Many pros learn this lesson the hard way on high-CYA, trichlor-heavy pools where algae returns despite “high” chlorine. At 200 ppm CYA, six ppm FC is not enough; with borates, you still want about ten ppm FC to keep algae at bay. Seeing this in the field changes habits fast: measure CYA every visit, set FC targets by percentage, and stop relying on vague “okay ranges.” Your clients care about outcomes, not whether the strip says the color looks fine. That’s especially true in regions where CYA creeps up over a season and sunlight is intense, like California and Arizona. Stabilized pools demand a stabilized approach.
Beyond sanitizer control, water balance matters, but balance alone doesn’t guarantee stability. The Langelier Saturation Index (LSI) predicts whether water tends to scale, corrode, or sit near equilibrium by combining pH, alkalinity, calcium hardness, temperature, and now CYA and borate factors. It’s useful, but it can be gamed into a “perfect” zero while the pool remains unstable.

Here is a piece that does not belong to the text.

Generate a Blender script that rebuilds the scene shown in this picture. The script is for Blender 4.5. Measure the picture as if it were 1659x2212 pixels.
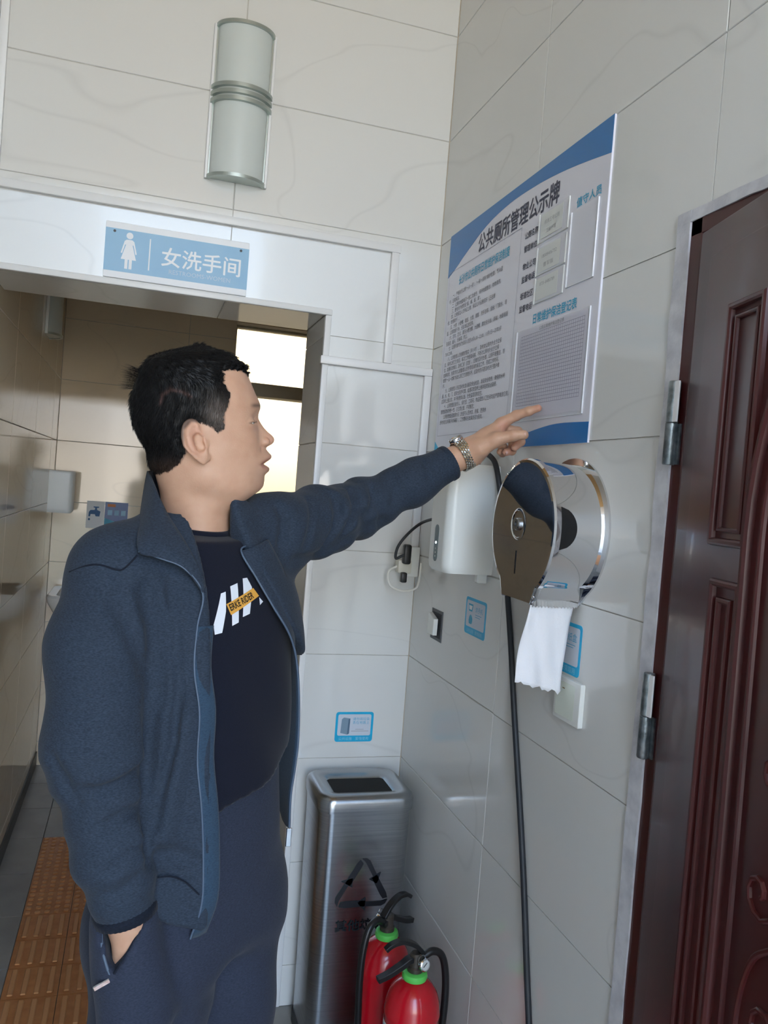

For example, high alkalinity with a low pH might balance on paper, yet the pH will drift up fast, forcing constant chasing. Stability means the water holds steady between visits, with targets that keep pH creep manageable, protect surfaces, and maintain sanitizer performance. Targets, not ranges, keep you from banking on luck.
Think of it like conversation between parameters: alkalinity nudges pH upward, CYA tames but binds chlorine, borates smooth out pH swings, calcium interacts with pH and carbonate to form scale. When each piece hits its target, the whole system behaves. That’s why pros who work from well-researched targets often don’t need to compute indices on every stop. They know the set points that prevent scale, avoid corrosion, and safeguard plaster and equipment worth six figures. When a pool is stable, you stop firefighting and start preventing, saving chemicals, callbacks, and client trust. Start with a fresh CYA test, set FC to 7.5 percent of CYA or five percent with borates, tune alkalinity to temper pH rise, and verify calcium is adequate for your surface and temperature. Then watch the route get calmer and the water stay clear.